The MPAA tried that on via their front AFACT here in Australia and lost dismally.

The High Court determined that the current system of letters sent to ISP's notifying them of copyright breach were not acceptable in the Australian legal system

Quote:
While an industry- or government-led solution might be some time away, the film studios face a more pressing problem.

The High Court has effectively disabled the practice of copyright owners sending reams of notices to ISPs that detail alleged cases of infringement.

"I think they've really shot these types of notices between the eyes," Griffith Hack's Wayne Condon says.
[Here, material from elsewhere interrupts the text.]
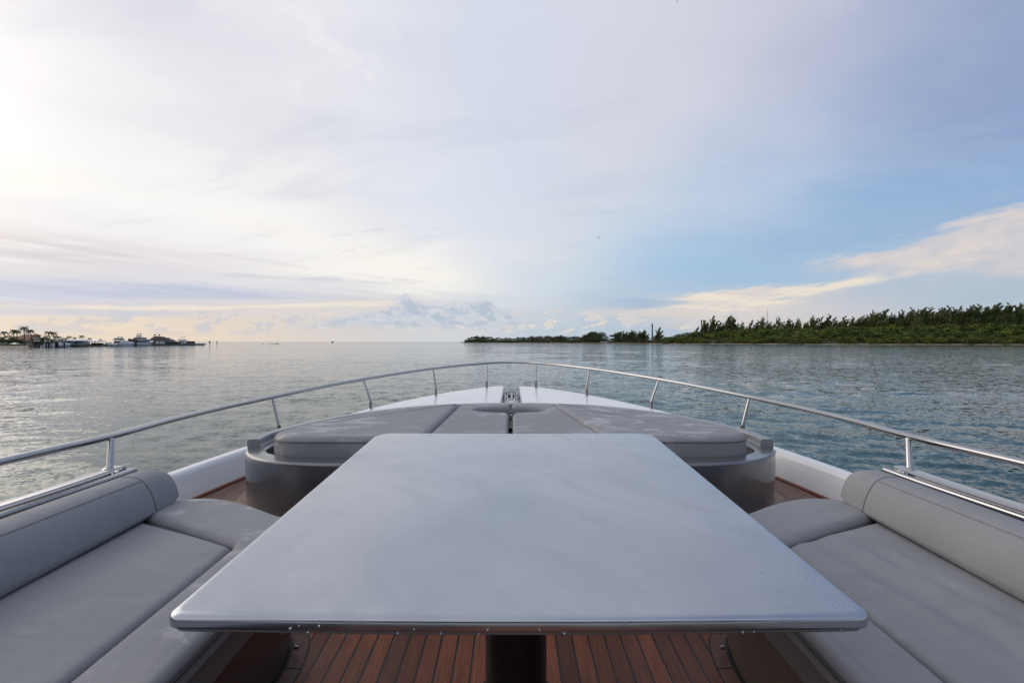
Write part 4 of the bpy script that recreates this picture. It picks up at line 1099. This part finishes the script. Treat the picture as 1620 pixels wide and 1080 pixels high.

"In a practical sense I think [the High Court] might have sounded the death knell of this approach of providing notices to ISPs of allegedly infringing conduct with a view to giving rise to a responsibility or obligation for the ISP to take action based upon [those notices]."

The full bench of the Federal Court provided a prescriptive set of conditions under which the studios might improve the notices to the point where ISPs were obliged to action them.

The High Court, however has reset that bar almost impossibly high.

It noted that the information in AFACT's notices "did not approximate the evidence which would be expected to be filed in civil proceedings in which interlocutory relief was sought by a copyright owner in respect of an allegation of copyright infringement".

The inference is clear - the studios must produce notices to a court's evidentiary standards for the notices to even be considered legitimate enough to be acted upon.

"That's a pretty significant amount of evidence, proof, documentation," Baker & McKenzie's Adrian Lawrence says.


http://www.itnews.com.au/News/298090...verdict.aspx/3

The legal system has determined that MPAA has no authorisation making ISP's act as their policemen.